Harden had 18 points, nine assists and eight rebounds, but he shot 7-for-21 and 0-for-5 from 3-point range, turned the ball over eight times and finished a team-worst minus-8. And when his floater was blocked by Montrezl Harrell with 16 seconds left, it gave Washington a shot to win.

Make that two shots.

The Nets enjoyed multiple 16-point leads, but the Wizards fought back, and a Kyle Kuzma 3-pointer off an assist from Bradley Beal (23 points) pulled them within 119-118 with 36.6 seconds left.

After Harden’s shot was blocked, Kuzma had a look at a go-ahead 3 with 4.7 seconds to play. It wasn’t until Kuzma missed, and former Net Spencer Dinwiddie missed another with three-tenths of a second left that the Nets could exhale.
“You’re happy when they bounce off the rim, but you’re holding your breath when they’re up in the air,” coach Steve Nash said. “It was a scrambling, sloppy finish to a game and we found a way.”

The Nets (28-16) found a way to stay one-half game behind the Bulls and Heat, who are tied for first in the Eastern Conference.

There was good, bad and ugly in this one. Probably in equal measure.

The Nets have to be encouraged with what they got from the center spot, which will get even deeper when Nic Claxton returns. Rookie Day’Ron Sharpe had 14 points and six boards. And Aldridge was stellar.
After a dunk by Harrell pulled the Wizards within 113-111 with 3:19 left, Aldridge — who scored 19 points in the first half, but had just two in the second half to that point — scored the Nets’ final six points.

“Little bit of Ky looking for me a little bit of me asking for it finally,” Aldridge said. “No disrespect, I had a smaller guy on me. I was trying to get a look down there and it ended up working out for us.”

Washington had been going under screens on Harden in the second half, so Aldridge wasn’t getting the same jumpers he had in the first. But when the Wizards went to a switching defense late, he punished their smaller defenders in the block.

“It’s just about getting wins,” Aldridge said. “It’s not about a Big 3, me subbing in as the Big 3. It’s just about getting the win.”

Of course, there were warning signs.
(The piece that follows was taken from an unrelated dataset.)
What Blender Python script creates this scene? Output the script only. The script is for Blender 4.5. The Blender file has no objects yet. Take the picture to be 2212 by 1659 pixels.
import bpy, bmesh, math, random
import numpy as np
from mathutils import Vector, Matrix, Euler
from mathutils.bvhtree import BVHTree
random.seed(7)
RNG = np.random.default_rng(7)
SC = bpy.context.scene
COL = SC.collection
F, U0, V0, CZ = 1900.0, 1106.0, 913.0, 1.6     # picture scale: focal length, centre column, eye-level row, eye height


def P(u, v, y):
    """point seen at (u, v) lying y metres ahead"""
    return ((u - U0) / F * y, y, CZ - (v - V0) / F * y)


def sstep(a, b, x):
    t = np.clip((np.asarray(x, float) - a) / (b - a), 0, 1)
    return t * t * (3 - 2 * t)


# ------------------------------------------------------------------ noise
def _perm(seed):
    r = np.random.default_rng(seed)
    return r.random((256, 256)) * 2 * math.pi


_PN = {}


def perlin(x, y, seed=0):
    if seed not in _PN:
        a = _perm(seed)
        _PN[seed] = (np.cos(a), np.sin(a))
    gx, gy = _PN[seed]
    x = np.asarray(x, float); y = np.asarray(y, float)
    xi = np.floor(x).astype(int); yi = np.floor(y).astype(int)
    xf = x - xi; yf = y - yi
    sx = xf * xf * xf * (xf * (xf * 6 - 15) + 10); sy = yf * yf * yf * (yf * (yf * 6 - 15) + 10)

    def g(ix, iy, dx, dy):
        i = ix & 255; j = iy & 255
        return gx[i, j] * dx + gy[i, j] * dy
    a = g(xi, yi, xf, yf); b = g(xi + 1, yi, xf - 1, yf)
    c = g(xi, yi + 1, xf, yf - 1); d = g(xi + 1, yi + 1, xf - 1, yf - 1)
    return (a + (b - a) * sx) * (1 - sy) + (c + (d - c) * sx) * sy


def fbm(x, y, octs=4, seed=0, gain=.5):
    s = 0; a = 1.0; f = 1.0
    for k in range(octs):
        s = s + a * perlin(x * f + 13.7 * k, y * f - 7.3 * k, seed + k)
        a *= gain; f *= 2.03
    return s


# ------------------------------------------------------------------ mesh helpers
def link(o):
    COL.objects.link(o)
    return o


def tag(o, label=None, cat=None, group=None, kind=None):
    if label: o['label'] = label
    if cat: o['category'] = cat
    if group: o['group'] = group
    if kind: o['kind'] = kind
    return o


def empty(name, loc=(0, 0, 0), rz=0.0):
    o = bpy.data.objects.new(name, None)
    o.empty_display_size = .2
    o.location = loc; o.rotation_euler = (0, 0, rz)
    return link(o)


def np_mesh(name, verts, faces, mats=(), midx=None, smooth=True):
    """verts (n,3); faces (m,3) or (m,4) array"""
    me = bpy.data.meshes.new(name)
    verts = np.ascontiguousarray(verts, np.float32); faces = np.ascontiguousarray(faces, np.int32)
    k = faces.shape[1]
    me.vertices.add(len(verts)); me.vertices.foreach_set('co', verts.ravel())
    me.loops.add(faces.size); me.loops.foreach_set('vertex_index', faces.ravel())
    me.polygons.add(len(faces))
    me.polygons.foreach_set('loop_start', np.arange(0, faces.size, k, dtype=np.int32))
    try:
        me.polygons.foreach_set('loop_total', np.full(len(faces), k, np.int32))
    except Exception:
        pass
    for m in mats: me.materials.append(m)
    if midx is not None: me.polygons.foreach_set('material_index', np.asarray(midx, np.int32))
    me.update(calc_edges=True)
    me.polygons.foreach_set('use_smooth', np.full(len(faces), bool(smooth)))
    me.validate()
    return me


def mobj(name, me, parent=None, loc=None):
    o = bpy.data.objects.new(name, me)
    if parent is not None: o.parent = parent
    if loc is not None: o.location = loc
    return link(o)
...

The defense allowed 32 free throw attempts. As usual, however, the biggest culprit was Sharpe, who had five fouls that limited him to 15:54.
Harden’s play was the ugly part. Looking deeper than the surface numbers, he’s minus-26 in the last two games.

Still, unlike their loss Monday at Cleveland, this time the Nets won.

“It feels incredible. I don’t take one day for granted. I thank God every day I get this opportunity,” Irving said.

“I know it’s difficult at times, not only for just me, but for everyone else, just the monotony coming in every single day working on [our game]. But this is what we signed up for when we were playing biddies in fifth grade, fourth grade. This was the dream right here.”